* start *

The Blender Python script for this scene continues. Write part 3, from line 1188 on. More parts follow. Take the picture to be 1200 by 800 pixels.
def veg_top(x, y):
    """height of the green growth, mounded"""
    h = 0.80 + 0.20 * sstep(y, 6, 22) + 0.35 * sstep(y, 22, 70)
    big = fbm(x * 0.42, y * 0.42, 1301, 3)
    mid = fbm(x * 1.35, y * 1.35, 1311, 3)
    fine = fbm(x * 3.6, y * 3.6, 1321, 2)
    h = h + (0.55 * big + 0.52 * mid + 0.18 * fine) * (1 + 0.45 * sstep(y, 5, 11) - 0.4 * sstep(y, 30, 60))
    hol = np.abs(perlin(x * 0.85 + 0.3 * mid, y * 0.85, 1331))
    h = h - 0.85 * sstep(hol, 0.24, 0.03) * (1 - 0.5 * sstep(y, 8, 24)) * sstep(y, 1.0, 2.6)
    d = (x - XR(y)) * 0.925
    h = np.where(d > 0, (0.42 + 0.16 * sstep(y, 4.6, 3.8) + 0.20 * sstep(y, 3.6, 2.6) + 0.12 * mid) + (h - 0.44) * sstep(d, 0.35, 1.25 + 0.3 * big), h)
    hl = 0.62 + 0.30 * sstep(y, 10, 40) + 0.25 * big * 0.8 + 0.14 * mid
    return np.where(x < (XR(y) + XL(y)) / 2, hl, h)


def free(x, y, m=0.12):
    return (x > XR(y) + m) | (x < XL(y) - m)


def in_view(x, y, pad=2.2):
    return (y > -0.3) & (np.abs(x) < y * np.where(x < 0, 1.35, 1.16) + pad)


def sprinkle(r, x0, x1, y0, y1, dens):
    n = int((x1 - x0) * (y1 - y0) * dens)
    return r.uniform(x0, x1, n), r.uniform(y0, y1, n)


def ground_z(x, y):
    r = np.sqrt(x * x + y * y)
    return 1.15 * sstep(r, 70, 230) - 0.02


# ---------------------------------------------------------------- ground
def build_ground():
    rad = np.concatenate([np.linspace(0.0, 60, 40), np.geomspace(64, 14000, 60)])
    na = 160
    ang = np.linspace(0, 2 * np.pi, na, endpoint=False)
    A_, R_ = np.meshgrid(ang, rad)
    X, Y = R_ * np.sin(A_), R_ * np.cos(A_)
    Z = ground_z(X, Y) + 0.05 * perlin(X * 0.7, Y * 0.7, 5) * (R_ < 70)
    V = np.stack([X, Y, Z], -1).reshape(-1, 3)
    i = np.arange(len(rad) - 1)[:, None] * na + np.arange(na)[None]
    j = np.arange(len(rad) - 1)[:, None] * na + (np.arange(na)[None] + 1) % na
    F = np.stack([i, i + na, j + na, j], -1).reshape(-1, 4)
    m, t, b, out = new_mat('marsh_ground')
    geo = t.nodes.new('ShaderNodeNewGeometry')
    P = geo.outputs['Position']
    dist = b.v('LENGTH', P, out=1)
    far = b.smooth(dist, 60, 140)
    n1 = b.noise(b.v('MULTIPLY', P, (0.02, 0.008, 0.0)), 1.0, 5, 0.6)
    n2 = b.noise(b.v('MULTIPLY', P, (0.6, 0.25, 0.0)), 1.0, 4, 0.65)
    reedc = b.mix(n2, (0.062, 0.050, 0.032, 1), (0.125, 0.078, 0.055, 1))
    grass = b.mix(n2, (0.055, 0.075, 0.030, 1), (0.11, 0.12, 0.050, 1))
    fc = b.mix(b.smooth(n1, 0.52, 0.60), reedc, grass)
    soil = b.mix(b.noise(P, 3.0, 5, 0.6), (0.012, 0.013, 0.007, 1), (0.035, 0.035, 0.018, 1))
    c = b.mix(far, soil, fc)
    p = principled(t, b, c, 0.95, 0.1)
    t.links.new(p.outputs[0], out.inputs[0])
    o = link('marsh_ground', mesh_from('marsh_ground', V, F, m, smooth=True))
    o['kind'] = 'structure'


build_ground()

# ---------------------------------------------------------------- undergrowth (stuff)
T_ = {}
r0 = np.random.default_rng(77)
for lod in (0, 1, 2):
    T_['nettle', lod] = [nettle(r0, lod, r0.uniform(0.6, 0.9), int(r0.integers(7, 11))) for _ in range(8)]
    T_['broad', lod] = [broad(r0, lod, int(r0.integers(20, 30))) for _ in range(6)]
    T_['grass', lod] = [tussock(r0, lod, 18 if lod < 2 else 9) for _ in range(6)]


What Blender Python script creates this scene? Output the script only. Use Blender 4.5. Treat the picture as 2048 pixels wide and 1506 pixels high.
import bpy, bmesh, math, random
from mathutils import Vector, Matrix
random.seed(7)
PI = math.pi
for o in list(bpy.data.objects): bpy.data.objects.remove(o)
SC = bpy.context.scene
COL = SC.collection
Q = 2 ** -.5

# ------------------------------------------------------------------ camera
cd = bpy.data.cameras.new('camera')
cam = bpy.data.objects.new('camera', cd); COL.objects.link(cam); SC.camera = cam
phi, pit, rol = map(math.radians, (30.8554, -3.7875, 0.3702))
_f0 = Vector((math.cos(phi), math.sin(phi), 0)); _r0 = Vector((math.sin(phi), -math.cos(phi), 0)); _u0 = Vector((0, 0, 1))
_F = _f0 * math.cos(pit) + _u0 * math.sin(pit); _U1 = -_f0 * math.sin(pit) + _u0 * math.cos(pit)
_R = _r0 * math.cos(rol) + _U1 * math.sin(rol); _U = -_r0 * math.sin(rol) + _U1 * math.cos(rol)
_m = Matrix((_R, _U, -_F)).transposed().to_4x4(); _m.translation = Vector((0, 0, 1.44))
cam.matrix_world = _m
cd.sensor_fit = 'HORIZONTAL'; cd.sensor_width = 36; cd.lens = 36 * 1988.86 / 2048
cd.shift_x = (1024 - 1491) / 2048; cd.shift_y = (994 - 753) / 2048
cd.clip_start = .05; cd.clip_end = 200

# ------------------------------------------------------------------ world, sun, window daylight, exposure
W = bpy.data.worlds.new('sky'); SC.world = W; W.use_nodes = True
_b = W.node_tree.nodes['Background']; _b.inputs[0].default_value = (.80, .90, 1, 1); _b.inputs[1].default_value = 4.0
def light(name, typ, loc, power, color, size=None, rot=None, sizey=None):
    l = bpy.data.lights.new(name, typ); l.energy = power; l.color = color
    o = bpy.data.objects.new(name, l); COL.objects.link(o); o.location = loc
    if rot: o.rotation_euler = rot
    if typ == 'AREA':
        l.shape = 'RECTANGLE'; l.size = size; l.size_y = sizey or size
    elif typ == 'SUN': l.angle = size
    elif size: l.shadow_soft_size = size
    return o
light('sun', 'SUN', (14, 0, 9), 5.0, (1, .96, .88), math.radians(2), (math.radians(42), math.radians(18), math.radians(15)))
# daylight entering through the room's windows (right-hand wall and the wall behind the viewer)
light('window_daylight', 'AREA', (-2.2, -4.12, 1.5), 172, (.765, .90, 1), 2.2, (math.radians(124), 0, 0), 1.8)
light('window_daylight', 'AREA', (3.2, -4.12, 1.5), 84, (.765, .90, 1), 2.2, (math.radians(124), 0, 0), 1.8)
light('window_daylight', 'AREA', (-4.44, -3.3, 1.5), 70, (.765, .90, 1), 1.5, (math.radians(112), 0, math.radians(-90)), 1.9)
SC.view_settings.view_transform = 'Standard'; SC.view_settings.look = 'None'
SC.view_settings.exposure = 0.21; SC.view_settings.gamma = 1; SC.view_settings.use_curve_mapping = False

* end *

**Given request:** Transcribe all of the lines in the records precisely.

**Answer to the exercise:**
The Blender Python script for this scene continues. Write part 3, from line 1188 on. More parts follow. Take the picture to be 1200 by 800 pixels.
def veg_top(x, y):
    """height of the green growth, mounded"""
    h = 0.80 + 0.20 * sstep(y, 6, 22) + 0.35 * sstep(y, 22, 70)
    big = fbm(x * 0.42, y * 0.42, 1301, 3)
    mid = fbm(x * 1.35, y * 1.35, 1311, 3)
    fine = fbm(x * 3.6, y * 3.6, 1321, 2)
    h = h + (0.55 * big + 0.52 * mid + 0.18 * fine) * (1 + 0.45 * sstep(y, 5, 11) - 0.4 * sstep(y, 30, 60))
    hol = np.abs(perlin(x * 0.85 + 0.3 * mid, y * 0.85, 1331))
    h = h - 0.85 * sstep(hol, 0.24, 0.03) * (1 - 0.5 * sstep(y, 8, 24)) * sstep(y, 1.0, 2.6)
    d = (x - XR(y)) * 0.925
    h = np.where(d > 0, (0.42 + 0.16 * sstep(y, 4.6, 3.8) + 0.20 * sstep(y, 3.6, 2.6) + 0.12 * mid) + (h - 0.44) * sstep(d, 0.35, 1.25 + 0.3 * big), h)
    hl = 0.62 + 0.30 * sstep(y, 10, 40) + 0.25 * big * 0.8 + 0.14 * mid
    return np.where(x < (XR(y) + XL(y)) / 2, hl, h)


def free(x, y, m=0.12):
    return (x > XR(y) + m) | (x < XL(y) - m)


def in_view(x, y, pad=2.2):
    return (y > -0.3) & (np.abs(x) < y * np.where(x < 0, 1.35, 1.16) + pad)


def sprinkle(r, x0, x1, y0, y1, dens):
    n = int((x1 - x0) * (y1 - y0) * dens)
    return r.uniform(x0, x1, n), r.uniform(y0, y1, n)


def ground_z(x, y):
    r = np.sqrt(x * x + y * y)
    return 1.15 * sstep(r, 70, 230) - 0.02


# ---------------------------------------------------------------- ground
def build_ground():
    rad = np.concatenate([np.linspace(0.0, 60, 40), np.geomspace(64, 14000, 60)])
    na = 160
    ang = np.linspace(0, 2 * np.pi, na, endpoint=False)
    A_, R_ = np.meshgrid(ang, rad)
    X, Y = R_ * np.sin(A_), R_ * np.cos(A_)
    Z = ground_z(X, Y) + 0.05 * perlin(X * 0.7, Y * 0.7, 5) * (R_ < 70)
    V = np.stack([X, Y, Z], -1).reshape(-1, 3)
    i = np.arange(len(rad) - 1)[:, None] * na + np.arange(na)[None]
    j = np.arange(len(rad) - 1)[:, None] * na + (np.arange(na)[None] + 1) % na
    F = np.stack([i, i + na, j + na, j], -1).reshape(-1, 4)
    m, t, b, out = new_mat('marsh_ground')
    geo = t.nodes.new('ShaderNodeNewGeometry')
    P = geo.outputs['Position']
    dist = b.v('LENGTH', P, out=1)
    far = b.smooth(dist, 60, 140)
    n1 = b.noise(b.v('MULTIPLY', P, (0.02, 0.008, 0.0)), 1.0, 5, 0.6)
    n2 = b.noise(b.v('MULTIPLY', P, (0.6, 0.25, 0.0)), 1.0, 4, 0.65)
    reedc = b.mix(n2, (0.062, 0.050, 0.032, 1), (0.125, 0.078, 0.055, 1))
    grass = b.mix(n2, (0.055, 0.075, 0.030, 1), (0.11, 0.12, 0.050, 1))
    fc = b.mix(b.smooth(n1, 0.52, 0.60), reedc, grass)
    soil = b.mix(b.noise(P, 3.0, 5, 0.6), (0.012, 0.013, 0.007, 1), (0.035, 0.035, 0.018, 1))
    c = b.mix(far, soil, fc)
    p = principled(t, b, c, 0.95, 0.1)
    t.links.new(p.outputs[0], out.inputs[0])
    o = link('marsh_ground', mesh_from('marsh_ground', V, F, m, smooth=True))
    o['kind'] = 'structure'


build_ground()

# ---------------------------------------------------------------- undergrowth (stuff)
T_ = {}
r0 = np.random.default_rng(77)
for lod in (0, 1, 2):
    T_['nettle', lod] = [nettle(r0, lod, r0.uniform(0.6, 0.9), int(r0.integers(7, 11))) for _ in range(8)]
    T_['broad', lod] = [broad(r0, lod, int(r0.integers(20, 30))) for _ in range(6)]
    T_['grass', lod] = [tussock(r0, lod, 18 if lod < 2 else 9) for _ in range(6)]


What Blender Python script creates this scene? Output the script only. Use Blender 4.5. Treat the picture as 2048 pixels wide and 1506 pixels high.
import bpy, bmesh, math, random
from mathutils import Vector, Matrix
random.seed(7)
PI = math.pi
for o in list(bpy.data.objects): bpy.data.objects.remove(o)
SC = bpy.context.scene
COL = SC.collection
Q = 2 ** -.5

# ------------------------------------------------------------------ camera
cd = bpy.data.cameras.new('camera')
cam = bpy.data.objects.new('camera', cd); COL.objects.link(cam); SC.camera = cam
phi, pit, rol = map(math.radians, (30.8554, -3.7875, 0.3702))
_f0 = Vector((math.cos(phi), math.sin(phi), 0)); _r0 = Vector((math.sin(phi), -math.cos(phi), 0)); _u0 = Vector((0, 0, 1))
_F = _f0 * math.cos(pit) + _u0 * math.sin(pit); _U1 = -_f0 * math.sin(pit) + _u0 * math.cos(pit)
_R = _r0 * math.cos(rol) + _U1 * math.sin(rol); _U = -_r0 * math.sin(rol) + _U1 * math.cos(rol)
_m = Matrix((_R, _U, -_F)).transposed().to_4x4(); _m.translation = Vector((0, 0, 1.44))
cam.matrix_world = _m
cd.sensor_fit = 'HORIZONTAL'; cd.sensor_width = 36; cd.lens = 36 * 1988.86 / 2048
cd.shift_x = (1024 - 1491) / 2048; cd.shift_y = (994 - 753) / 2048
cd.clip_start = .05; cd.clip_end = 200

# ------------------------------------------------------------------ world, sun, window daylight, exposure
W = bpy.data.worlds.new('sky'); SC.world = W; W.use_nodes = True
_b = W.node_tree.nodes['Background']; _b.inputs[0].default_value = (.80, .90, 1, 1); _b.inputs[1].default_value = 4.0
def light(name, typ, loc, power, color, size=None, rot=None, sizey=None):
    l = bpy.data.lights.new(name, typ); l.energy = power; l.color = color
    o = bpy.data.objects.new(name, l); COL.objects.link(o); o.location = loc
    if rot: o.rotation_euler = rot
    if typ == 'AREA':
        l.shape = 'RECTANGLE'; l.size = size; l.size_y = sizey or size
    elif typ == 'SUN': l.angle = size
    elif size: l.shadow_soft_size = size
    return o
light('sun', 'SUN', (14, 0, 9), 5.0, (1, .96, .88), math.radians(2), (math.radians(42), math.radians(18), math.radians(15)))
# daylight entering through the room's windows (right-hand wall and the wall behind the viewer)
light('window_daylight', 'AREA', (-2.2, -4.12, 1.5), 172, (.765, .90, 1), 2.2, (math.radians(124), 0, 0), 1.8)
light('window_daylight', 'AREA', (3.2, -4.12, 1.5), 84, (.765, .90, 1), 2.2, (math.radians(124), 0, 0), 1.8)
light('window_daylight', 'AREA', (-4.44, -3.3, 1.5), 70, (.765, .90, 1), 1.5, (math.radians(112), 0, math.radians(-90)), 1.9)
SC.view_settings.view_transform = 'Standard'; SC.view_settings.look = 'None'
SC.view_settings.exposure = 0.21; SC.view_settings.gamma = 1; SC.view_settings.use_curve_mapping = False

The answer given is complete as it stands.